やせた → 上司が優しくなった?! 幸せへの一歩は、外見磨きから
スタッフの勧めもあり、出演を決めた。高カロリーの外食をやめ、野菜中心の食生活に。パソコン仕事は、ジョーバ(フィットネス機器)に乗りながら。体重は2年で5キロ、体脂肪は30%から22%に減った。ネイルや眉毛カットにもお金を使った。周囲の反応が変わった。
顕著だったのは、男性の反応だ。みな、急に優しくなった。男性陣に聞くと、太っている女性には威圧感があるらしい。小売店に入ると、店員も気軽に声をかけてくれるようになった。
「以前は、まず『この人は敵なのか、味方なのか』というフィルターで見られていた気がする。でも今は、それが外れ、最初から味方として受け入れられている気がするんです」
人間が伝達する情報の中で、話す言葉が占める割合は7%に過ぎないという。残り93%は、見た目などの「非言語」。埼玉県在住の会社員、小林一行さん(48)の場合、ダイエットによる見た目の変化が、上司や部下との関係まで変えた。

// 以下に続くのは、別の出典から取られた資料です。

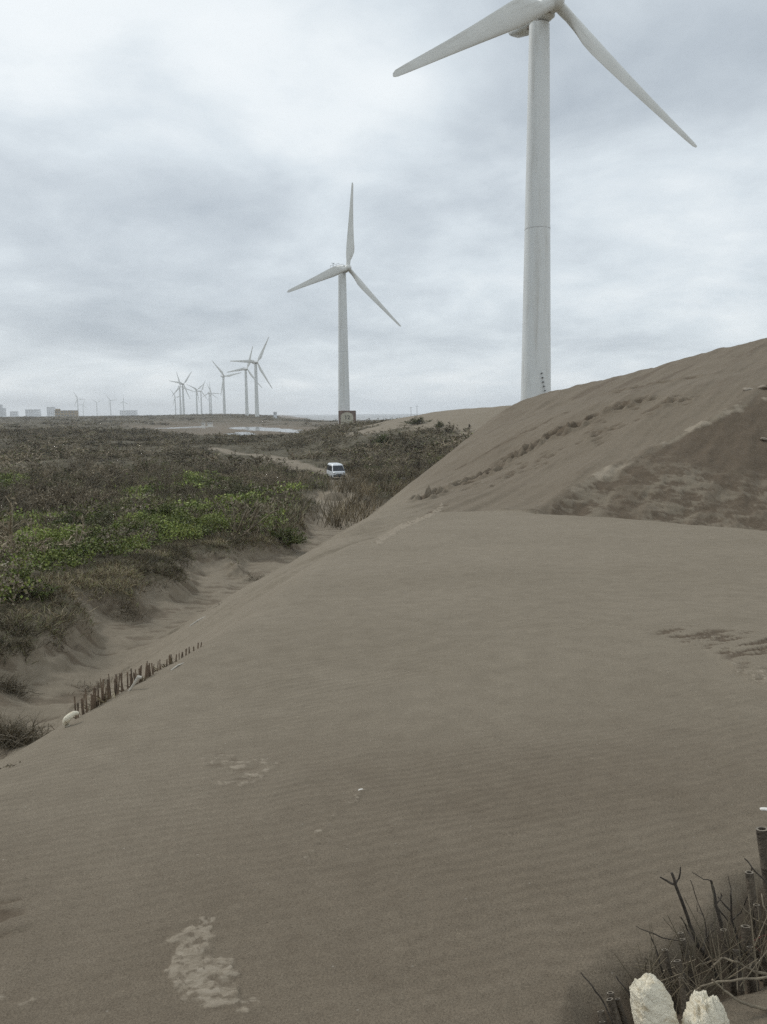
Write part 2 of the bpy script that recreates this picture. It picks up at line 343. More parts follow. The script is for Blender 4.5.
MAT['roof'] = plain('roof_brown', (0.12, 0.09, 0.075), 0.8, 0.2, 0.2)
# ------------------------------------------------------------------ mesh helpers
def mesh_np(name, V, Q, m, parent=None, col=None, smooth=False):
    me = bpy.data.meshes.new(name); V = np.ascontiguousarray(V, np.float32); Q = np.ascontiguousarray(Q, np.int32)
    me.vertices.add(len(V)); me.vertices.foreach_set('co', V.ravel()); k = Q.shape[1]
    me.loops.add(Q.size); me.loops.foreach_set('vertex_index', Q.ravel())
    me.polygons.add(len(Q)); me.polygons.foreach_set('loop_start', np.arange(0, Q.size, k, dtype=np.int32))
    if smooth: me.polygons.foreach_set('use_smooth', np.ones(len(Q), bool))
    if col is not None:
        a = me.attributes.new('tint', 'FLOAT_COLOR', 'POINT'); c = np.ones((len(V), 4), np.float32); c[:, :3] = col; a.data.foreach_set('color', c.ravel())
    me.update(calc_edges=True); me.materials.append(m)
    o = bpy.data.objects.new(name, me); COL.objects.link(o)
    if parent: o.parent = parent
    return o
class MB:
    def __init__(s): s.v = []; s.f = []
    def add(s, v, f):
        o = len(s.v); s.v += [tuple(map(float, p)) for p in v]; s.f += [tuple(i+o for i in q) for q in f]; return s
    def box(s, c, d, M_=None, bev=0.0):
        hx, hy, hz = d[0]/2, d[1]/2, d[2]/2
        if bev <= 0:
            v = [(x, y, z) for x in (-hx, hx) for y in (-hy, hy) for z in (-hz, hz)]
            f = [(0, 1, 3, 2), (4, 6, 7, 5), (0, 4, 5, 1), (2, 3, 7, 6), (0, 2, 6, 4), (1, 5, 7, 3)]
        else:
            sec = []
            for z, k in ((-hz, bev), (-hz+bev, 0), (hz-bev, 0), (hz, bev)):
                a, b = hx-k, hy-k; e = bev
                sec.append([(a-e, -b, z), (a, -b+e, z), (a, b-e, z), (a-e, b, z), (-a+e, b, z), (-a, b-e, z), (-a, -b+e, z), (-a+e, -b, z)])
            v = [p for r in sec for p in r]; f = [tuple(reversed(range(8))), tuple(range(24, 32))]
            for i in range(3):
                for j in range(8): f.append((i*8+j, i*8+(j+1) % 8, i*8+8+(j+1) % 8, i*8+8+j))
        v = [Vector(p) for p in v]
        if M_ is not None: v = [M_ @ p for p in v]
        c = Vector(c); return s.add([p+c for p in v], f)
    def loft(s, secs, cap=True):
        n = len(secs[0]); v = [p for r in secs for p in r]; f = []
        for i in range(len(secs)-1):
            for j in range(n): f.append((i*n+j, i*n+(j+1) % n, (i+1)*n+(j+1) % n, (i+1)*n+j))
        if cap: f += [tuple(reversed(range(n))), tuple(range((len(secs)-1)*n, len(secs)*n))]
        return s.add(v, f)
    def tube(s, path, rad, n=8, cap=True, hollow=0.0, depth=0.05):
        path = [Vector(p) for p in path]; secs = []
        if not hasattr(rad, '__len__'): rad = [rad]*len(path)
        for i, p in enumerate(path):
            t = (path[min(i+1, len(path)-1)]-path[max(i-1, 0)]).normalized()
            a = t.cross(Vector((0, 0, 1)) if abs(t.z) < 0.9 else Vector((1, 0, 0))).normalized(); b = t.cross(a)
            secs.append([p+float(rad[i])*(math.cos(2*math.pi*k/n)*a+math.sin(2*math.pi*k/n)*b) for k in range(n)])
        if hollow:
            t = (path[-1]-path[-2]).normalized(); c = path[-1]; e = [c+(q-c)*hollow for q in secs[-1]]
            secs.append(e); secs.append([q-t*depth for q in e])
        return s.loft(secs, cap)
    def build(s, name, m, parent=None, smooth=True, loc=None):
        me = bpy.data.meshes.new(name); me.from_pydata(s.v, [], s.f); me.materials.append(m)
        if smooth:
            me.polygons.foreach_set('use_smooth', [True]*len(me.polygons))
            try: me.set_sharp_from_angle(angle=R_(38))
            except Exception: pass
        o = bpy.data.objects.new(name, me); COL.objects.link(o)
        if parent: o.parent = parent
        if loc is not None: o.location = loc
        return o
def tag(o, label=None, cat=None, group=None, kind=None):
    for k, v in (('label', label), ('category', cat), ('group', group), ('kind', kind)):
        if v: o[k] = v
    return o
def empty(name, loc=(0, 0, 0), rz=0.0):
    o = bpy.data.objects.new(name, None); COL.objects.link(o); o.location = loc; o.rotation_euler = (0, 0, rz); o.empty_display_size = 0.2; return o
def copy_tree(o, parent=None):
    c = o.copy(); COL.objects.link(c)
    if parent: c.parent = parent
    for ch in list(o.children): copy_tree(ch, c)
    return c
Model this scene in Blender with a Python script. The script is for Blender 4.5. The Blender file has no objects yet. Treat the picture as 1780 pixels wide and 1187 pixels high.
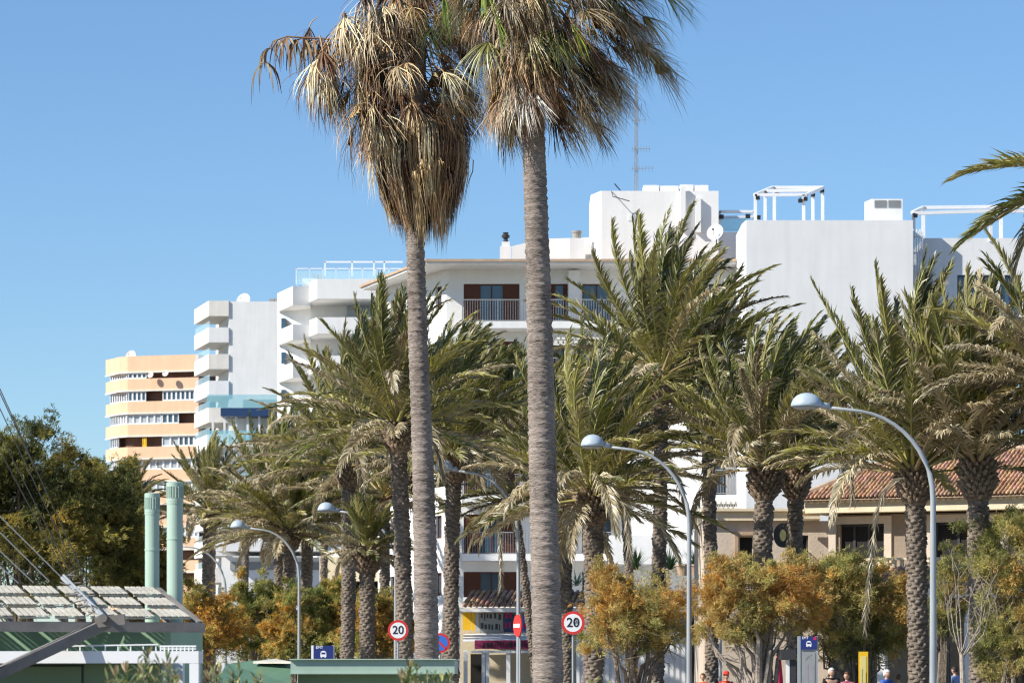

うつ病をきっかけに太り始め、人生をあきらめかけていたある日。ぽっこりと突き出た腹を見て、100キロ超の巨漢上司が言った。
「はっはっはー。お前も俺と同じだな」
あなたと一緒にされたくない──。ダイエットのスイッチが入った。
もともと人とコミュニケーションを取るのが苦手。コンピューターエンジニアとして機械を相手に働いていたが、転職した会社で管理職になり、部下や取引先との対人関係に悩んだ。上司からは「会社のがん」と言われ、うつ病になった。
睡眠導入剤を飲めば3時間は眠れるが、夜中に目が覚めると過食に走ってしまう。ファミリーパックのチョコレート300グラム、約1600キロカロリーを30分ほどで「完食」。気がついたときには体重が20キロも増えていた。
うつに加え、体形も変わりはて、人前に出るのが嫌になった。部下に対しても「太ったオヤジの言うことなんてどうせ聞いてもらえない」と卑屈になった。遺書を書いて自殺しようとしたことも。家族に止められ、どん底から抜け出そうとさまざまな本を読む中で、本田健さんの著書『「ライフワーク」で豊かに生きる』と出合った。
自分の好きだったことを思い出し、趣味のラジコン飛行機を再開した。夢中になって作っていると、甘いものを食べたい衝動にかられなくなった。